Le 27 janvier 2020, personne ne parlera des leçons d’Auschwitz et ni des processus qui ont eu lieu dans les années 1930, compte tenu du vent de haine des étrangers et de l’islamophobie qui circule dans les pays occidentaux, ni de la crise mondiale des réfugiés et de la poursuite des guerres au Soudan du Sud et en Syrie, ni des Rohingyas qui restent coincés dans les camps de réfugiés au Bangladesh, de la crainte d’un génocide au Burundi ni des zones d’opposition brûlées au Cameroun ou au Honduras.
Ils ne parleront pas non plus de la situation du peuple palestinien dans les territoires occupés, de la responsabilité de la France dans le génocide au Rwanda, de la responsabilité de la Grande-Bretagne dans le désastre de la partition de l’Inde, ni des camps de détention où des membres du mouvement pour la liberté du Kenya ont été torturés, ni de la responsabilité américaine dans le massacre de masse des communistes et des gauchistes en Indonésie, ou du génocide contre les Premières Nations du Canada, des États-Unis et de l’Australie.

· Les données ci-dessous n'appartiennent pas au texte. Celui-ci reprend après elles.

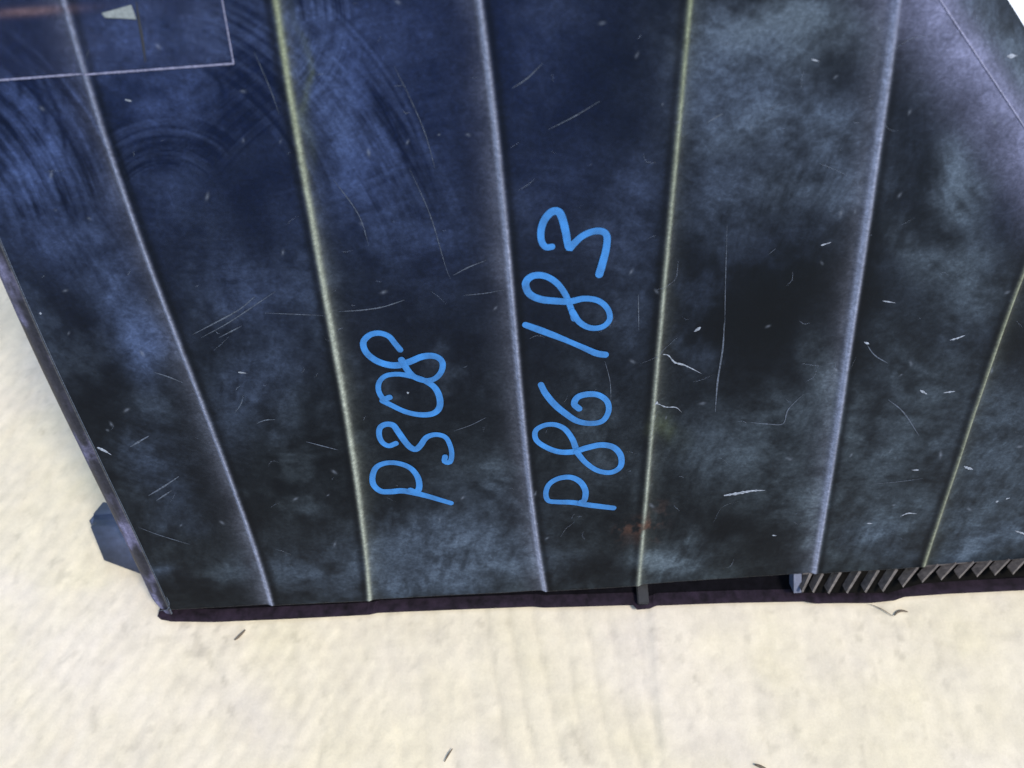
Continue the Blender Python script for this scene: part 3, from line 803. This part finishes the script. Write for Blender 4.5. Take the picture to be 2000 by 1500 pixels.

Vraisemblablement, le président de l’Arménie n’osera pas questionner le fait qu’Israël s’abstienne de reconnaître le génocide arménien et le président de la Bosnie n’osera pas interroger l’aide militaire israélienne aux Serbes et aux Serbes de Bosnie pendant la guerre et le génocide qui a eu lieu là-bas.
En tant que descendant des victimes et survivants d’Auschwitz, il n’y a rien d’intéressant pour moi dans cet événement.
L’avocat Mack est un militant des droits de l’homme spécialisé dans la question du commerce des armes d’Israël.